Let me know if this works....
 
Will do, cheers RWhite.

Printing this out now and bringing it to my machine. I currently have no internet connection in my studio/home. I will get back to you and tell you what happened tommorow though.

Much appreciated,

Nathan.
 
I'm not sure about Seagate, but Western Digital has a utility that "patches" the bios to recognize large drives. Check the Seagate website for something similar... or maybe even try the Western Digital bios patch.
 
I agree with RWhite. Don't put that crap on your hard drive unless you have no other choice. I would upgrade my BIOS before I would install disk wizard or EZ bios etc.

But as he said, If your old drive was larger than 8 gig, the bios shouldn't be the problem. Unless your old drive had an "overlay" like EZ bios etc.

Twist
 
Thanks all !

Good links, good advice.

When I went home and chipped away with FDISK again, I was still having the same problem. I could only create a partition of 7985MB or something. The problem did turn out to be BIOS related though, for anybody who's interested.

I had look at the disk access method in the Award CMOS setup. There was four different methods there: Normal, Large, LBA and Auto. I had tried the first three, and I assume 'Auto' would only choose one of the first three anyway. It seems I was wrong. As soon as I set the Access Method to Auto, FDISK could see 38,890MB. This was at about three in the morning, I bought the disk at 11:00AM.

I never thought of going to the Seagate site...*slaps forehead* - I'm a dumbass.

pAp
 
I wasted hours once trying to get a new computer to recognize a hard drive that I knew worked in another machine. I knew it worked cause I tried it at least ten times.

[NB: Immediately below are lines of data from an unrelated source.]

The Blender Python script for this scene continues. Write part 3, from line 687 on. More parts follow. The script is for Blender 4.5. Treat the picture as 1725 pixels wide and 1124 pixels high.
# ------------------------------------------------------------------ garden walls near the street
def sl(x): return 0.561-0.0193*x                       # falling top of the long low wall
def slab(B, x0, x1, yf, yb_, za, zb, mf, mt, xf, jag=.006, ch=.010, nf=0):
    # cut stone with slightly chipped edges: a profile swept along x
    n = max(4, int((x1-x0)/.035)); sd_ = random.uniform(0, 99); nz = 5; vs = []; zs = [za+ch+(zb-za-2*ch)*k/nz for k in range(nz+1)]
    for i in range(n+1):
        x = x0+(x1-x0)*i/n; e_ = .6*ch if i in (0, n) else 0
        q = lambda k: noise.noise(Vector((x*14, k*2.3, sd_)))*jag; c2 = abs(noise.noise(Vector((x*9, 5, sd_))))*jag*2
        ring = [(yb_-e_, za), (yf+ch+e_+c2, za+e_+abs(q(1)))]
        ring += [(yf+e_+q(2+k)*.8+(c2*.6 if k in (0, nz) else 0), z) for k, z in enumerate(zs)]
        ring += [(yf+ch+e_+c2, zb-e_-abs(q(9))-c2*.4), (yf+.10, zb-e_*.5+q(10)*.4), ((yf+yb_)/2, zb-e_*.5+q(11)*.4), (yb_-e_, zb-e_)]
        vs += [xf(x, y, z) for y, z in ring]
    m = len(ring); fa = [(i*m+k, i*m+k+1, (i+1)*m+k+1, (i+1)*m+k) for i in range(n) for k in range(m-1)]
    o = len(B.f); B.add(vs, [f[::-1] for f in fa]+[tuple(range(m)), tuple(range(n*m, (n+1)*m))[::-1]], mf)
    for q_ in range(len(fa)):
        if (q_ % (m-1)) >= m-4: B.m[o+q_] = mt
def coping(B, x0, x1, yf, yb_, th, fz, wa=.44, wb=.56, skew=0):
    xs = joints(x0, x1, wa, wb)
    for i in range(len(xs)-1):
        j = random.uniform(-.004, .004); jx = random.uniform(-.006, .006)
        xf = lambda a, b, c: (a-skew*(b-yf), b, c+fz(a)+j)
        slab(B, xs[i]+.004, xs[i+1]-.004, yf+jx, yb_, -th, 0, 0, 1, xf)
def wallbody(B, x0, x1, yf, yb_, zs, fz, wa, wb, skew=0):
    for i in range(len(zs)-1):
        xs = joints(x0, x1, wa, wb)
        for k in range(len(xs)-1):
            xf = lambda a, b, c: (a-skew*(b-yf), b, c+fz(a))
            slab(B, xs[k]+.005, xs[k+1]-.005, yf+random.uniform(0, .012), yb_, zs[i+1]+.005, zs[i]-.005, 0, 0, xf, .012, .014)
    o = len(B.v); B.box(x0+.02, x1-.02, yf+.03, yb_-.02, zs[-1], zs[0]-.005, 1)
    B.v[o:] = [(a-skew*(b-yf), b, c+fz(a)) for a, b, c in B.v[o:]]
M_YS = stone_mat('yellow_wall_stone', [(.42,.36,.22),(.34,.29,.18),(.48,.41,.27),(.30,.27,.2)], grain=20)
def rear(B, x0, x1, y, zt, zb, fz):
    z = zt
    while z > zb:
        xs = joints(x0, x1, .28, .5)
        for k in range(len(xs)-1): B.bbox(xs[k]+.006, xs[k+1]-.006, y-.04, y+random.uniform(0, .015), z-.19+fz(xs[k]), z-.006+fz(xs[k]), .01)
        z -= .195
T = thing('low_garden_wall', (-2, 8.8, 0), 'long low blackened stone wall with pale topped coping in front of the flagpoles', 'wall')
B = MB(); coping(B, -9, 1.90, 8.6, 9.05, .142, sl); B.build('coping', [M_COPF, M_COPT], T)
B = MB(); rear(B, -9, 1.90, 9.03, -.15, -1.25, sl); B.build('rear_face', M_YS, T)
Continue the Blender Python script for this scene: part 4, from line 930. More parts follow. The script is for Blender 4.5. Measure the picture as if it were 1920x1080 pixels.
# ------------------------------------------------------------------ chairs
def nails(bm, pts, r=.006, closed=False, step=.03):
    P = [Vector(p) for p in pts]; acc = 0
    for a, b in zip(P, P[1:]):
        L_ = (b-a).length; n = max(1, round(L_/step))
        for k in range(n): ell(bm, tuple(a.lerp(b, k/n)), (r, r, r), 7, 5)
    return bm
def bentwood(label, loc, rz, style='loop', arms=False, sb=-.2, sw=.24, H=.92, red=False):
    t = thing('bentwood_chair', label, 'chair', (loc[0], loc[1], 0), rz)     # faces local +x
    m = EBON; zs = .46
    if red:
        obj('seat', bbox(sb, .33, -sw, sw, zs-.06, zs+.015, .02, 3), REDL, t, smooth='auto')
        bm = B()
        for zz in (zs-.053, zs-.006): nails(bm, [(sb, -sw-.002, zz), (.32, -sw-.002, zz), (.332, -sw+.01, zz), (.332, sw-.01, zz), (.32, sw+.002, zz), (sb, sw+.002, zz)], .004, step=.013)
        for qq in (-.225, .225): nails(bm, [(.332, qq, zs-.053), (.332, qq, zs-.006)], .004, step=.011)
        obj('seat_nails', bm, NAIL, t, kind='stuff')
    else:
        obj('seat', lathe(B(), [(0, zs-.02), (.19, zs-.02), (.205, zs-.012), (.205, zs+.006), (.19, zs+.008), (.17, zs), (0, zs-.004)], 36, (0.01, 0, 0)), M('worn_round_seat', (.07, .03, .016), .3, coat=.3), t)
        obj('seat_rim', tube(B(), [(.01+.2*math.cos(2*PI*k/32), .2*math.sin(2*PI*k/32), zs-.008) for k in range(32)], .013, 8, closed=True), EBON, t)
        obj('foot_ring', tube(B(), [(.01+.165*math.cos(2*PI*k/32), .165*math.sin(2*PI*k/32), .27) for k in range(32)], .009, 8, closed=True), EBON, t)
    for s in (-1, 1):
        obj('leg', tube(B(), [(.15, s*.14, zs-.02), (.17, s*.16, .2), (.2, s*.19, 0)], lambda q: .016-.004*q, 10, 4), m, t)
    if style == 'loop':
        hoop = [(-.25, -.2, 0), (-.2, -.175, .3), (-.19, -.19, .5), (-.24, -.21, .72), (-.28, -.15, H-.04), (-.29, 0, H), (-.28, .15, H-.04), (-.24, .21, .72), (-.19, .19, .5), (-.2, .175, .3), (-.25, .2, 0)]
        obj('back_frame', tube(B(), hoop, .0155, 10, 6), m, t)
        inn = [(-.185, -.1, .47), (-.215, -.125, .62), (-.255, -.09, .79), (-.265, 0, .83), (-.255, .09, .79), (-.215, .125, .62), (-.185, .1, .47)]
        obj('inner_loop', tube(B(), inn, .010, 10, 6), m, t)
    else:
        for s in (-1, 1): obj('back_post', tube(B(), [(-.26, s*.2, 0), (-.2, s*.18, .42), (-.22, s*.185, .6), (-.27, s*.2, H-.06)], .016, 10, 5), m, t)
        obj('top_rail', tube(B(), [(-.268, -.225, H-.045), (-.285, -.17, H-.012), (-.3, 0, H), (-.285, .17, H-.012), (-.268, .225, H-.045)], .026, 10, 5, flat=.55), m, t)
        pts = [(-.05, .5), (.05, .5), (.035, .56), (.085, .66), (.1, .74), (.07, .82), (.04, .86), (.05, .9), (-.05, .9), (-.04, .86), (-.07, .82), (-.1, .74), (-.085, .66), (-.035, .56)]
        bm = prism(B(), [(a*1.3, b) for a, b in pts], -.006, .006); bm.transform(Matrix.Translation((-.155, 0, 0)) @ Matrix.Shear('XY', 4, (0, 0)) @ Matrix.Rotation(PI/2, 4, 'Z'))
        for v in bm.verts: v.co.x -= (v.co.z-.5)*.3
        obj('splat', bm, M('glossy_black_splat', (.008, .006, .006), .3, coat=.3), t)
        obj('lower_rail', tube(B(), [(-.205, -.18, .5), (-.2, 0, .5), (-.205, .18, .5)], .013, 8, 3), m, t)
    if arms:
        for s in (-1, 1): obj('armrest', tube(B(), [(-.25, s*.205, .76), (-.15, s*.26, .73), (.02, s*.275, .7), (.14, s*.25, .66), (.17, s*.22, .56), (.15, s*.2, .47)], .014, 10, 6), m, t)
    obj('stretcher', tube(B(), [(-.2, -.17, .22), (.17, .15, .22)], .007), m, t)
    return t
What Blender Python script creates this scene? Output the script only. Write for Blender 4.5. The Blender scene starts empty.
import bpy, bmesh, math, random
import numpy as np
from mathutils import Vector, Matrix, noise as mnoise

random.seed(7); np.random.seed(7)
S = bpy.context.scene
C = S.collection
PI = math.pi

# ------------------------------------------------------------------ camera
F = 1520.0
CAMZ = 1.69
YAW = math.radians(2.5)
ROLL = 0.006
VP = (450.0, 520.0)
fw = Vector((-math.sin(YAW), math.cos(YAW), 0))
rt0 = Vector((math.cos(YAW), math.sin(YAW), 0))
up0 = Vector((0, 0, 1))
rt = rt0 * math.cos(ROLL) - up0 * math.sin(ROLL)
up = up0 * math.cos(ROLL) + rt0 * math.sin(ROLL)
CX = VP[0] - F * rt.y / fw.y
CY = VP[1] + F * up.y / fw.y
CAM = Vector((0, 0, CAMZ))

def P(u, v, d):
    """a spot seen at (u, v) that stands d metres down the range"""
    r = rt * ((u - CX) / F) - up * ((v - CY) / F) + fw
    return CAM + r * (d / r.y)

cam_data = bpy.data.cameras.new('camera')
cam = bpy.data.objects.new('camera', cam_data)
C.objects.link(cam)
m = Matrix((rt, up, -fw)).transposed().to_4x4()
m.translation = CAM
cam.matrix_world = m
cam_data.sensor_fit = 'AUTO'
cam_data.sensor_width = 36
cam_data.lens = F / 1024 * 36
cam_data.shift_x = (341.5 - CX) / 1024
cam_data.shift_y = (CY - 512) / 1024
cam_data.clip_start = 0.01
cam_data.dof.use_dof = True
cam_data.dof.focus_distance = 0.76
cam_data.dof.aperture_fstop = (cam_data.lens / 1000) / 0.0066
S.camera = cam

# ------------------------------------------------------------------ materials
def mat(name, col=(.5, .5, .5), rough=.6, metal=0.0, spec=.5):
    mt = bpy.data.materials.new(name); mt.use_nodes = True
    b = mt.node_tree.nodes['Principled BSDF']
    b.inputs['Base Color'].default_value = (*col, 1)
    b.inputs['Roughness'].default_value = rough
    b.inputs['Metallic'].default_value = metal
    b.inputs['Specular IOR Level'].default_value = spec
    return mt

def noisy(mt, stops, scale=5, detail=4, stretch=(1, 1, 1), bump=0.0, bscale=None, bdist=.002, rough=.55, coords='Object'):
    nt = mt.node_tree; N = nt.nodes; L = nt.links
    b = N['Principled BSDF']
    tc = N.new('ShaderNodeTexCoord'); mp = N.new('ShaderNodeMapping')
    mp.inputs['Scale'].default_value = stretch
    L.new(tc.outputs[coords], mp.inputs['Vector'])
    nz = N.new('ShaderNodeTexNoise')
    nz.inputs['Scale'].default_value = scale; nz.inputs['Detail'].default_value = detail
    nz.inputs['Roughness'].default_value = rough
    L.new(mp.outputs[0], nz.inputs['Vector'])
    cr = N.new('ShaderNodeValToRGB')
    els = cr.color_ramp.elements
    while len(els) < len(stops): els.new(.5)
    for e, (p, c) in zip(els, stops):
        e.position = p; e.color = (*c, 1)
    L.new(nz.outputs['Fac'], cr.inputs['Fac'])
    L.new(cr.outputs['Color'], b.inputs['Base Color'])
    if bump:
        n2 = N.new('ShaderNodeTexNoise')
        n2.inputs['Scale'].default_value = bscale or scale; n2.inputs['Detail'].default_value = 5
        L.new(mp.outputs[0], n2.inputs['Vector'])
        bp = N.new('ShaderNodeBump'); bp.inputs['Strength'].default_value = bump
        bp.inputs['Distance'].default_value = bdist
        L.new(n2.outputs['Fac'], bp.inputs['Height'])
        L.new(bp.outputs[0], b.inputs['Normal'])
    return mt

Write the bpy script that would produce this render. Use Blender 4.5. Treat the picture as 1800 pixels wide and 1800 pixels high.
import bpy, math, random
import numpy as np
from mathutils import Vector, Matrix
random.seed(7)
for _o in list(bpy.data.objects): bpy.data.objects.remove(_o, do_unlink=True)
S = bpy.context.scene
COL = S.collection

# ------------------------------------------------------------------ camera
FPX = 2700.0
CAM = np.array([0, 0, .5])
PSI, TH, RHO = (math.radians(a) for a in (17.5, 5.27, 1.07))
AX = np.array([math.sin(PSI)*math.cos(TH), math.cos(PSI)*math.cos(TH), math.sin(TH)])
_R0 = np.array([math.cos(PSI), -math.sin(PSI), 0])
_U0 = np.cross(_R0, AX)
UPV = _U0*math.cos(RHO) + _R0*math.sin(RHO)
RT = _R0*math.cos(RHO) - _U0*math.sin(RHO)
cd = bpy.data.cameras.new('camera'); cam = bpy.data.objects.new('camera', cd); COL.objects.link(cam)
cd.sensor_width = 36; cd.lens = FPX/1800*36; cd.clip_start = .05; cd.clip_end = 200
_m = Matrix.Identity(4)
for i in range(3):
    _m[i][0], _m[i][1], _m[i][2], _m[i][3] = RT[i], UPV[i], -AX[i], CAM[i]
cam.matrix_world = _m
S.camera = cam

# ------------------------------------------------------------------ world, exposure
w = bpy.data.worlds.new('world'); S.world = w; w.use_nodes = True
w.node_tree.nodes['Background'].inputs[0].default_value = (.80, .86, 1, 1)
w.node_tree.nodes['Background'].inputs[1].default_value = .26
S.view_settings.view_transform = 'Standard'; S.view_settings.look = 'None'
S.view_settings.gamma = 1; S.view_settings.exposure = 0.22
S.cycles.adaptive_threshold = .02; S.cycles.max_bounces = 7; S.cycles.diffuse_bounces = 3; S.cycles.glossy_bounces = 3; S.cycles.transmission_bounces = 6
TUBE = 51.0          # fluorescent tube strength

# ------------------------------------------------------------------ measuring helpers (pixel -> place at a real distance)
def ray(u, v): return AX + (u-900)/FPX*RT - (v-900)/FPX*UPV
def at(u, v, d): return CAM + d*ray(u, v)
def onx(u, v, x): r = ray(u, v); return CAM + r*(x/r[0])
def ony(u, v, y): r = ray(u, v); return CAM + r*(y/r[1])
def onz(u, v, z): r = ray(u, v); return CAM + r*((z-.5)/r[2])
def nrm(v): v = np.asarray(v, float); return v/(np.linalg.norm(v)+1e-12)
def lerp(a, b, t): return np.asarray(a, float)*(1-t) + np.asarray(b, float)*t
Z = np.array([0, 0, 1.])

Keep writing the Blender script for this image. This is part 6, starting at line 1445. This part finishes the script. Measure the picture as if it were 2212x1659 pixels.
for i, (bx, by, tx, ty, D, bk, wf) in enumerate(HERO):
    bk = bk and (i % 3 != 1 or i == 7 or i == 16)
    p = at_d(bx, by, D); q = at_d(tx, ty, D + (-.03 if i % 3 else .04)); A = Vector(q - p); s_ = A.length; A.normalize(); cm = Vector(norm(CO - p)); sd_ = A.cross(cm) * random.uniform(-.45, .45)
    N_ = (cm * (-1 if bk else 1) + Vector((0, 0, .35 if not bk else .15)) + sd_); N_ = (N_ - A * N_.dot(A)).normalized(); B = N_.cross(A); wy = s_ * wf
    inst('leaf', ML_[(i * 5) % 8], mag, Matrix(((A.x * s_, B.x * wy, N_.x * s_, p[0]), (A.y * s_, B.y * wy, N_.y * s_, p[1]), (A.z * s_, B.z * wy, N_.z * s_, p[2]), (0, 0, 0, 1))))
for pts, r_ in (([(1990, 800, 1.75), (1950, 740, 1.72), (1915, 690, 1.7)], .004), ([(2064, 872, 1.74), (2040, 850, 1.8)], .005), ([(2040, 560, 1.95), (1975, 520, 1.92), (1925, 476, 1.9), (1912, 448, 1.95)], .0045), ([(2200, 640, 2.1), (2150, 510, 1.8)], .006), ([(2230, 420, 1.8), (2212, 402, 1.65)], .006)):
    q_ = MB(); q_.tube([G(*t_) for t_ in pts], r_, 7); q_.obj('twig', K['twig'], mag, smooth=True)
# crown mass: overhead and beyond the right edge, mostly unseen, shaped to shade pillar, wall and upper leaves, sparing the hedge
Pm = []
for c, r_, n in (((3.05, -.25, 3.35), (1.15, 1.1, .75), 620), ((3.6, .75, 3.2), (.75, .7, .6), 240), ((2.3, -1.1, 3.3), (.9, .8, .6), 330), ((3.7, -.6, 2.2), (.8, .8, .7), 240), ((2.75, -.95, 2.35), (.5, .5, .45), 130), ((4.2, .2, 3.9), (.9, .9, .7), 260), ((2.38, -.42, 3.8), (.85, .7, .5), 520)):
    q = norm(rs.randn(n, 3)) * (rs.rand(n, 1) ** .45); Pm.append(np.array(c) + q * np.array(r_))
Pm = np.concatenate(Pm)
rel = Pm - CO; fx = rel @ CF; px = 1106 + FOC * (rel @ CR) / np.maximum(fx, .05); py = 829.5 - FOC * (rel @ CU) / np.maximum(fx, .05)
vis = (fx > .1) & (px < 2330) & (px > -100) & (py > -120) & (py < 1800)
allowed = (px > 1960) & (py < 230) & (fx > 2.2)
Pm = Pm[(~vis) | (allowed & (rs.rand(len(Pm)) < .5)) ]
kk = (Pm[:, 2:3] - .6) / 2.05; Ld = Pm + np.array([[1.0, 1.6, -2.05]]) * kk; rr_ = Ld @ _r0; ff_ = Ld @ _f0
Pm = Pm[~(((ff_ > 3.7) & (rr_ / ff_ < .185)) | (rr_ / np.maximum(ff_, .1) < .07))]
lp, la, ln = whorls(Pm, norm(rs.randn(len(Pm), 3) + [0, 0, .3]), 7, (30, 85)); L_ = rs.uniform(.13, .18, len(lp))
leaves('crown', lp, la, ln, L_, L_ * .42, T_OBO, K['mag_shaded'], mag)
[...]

Turned out I had to remove the master/slave jumper completely, and it worked fine!

Twist
 
Glad it worked out for you.

LBA should have worked also, "Auto" usually just means that it re-detects the drive on each reboot and selects the best setting, which is almost always LBA. "Large" is a very short-lived standard that nobody liked. "Normal" means no translation, this is what you would use if you were installing Disk manager, or a different file system like Novell or Unix.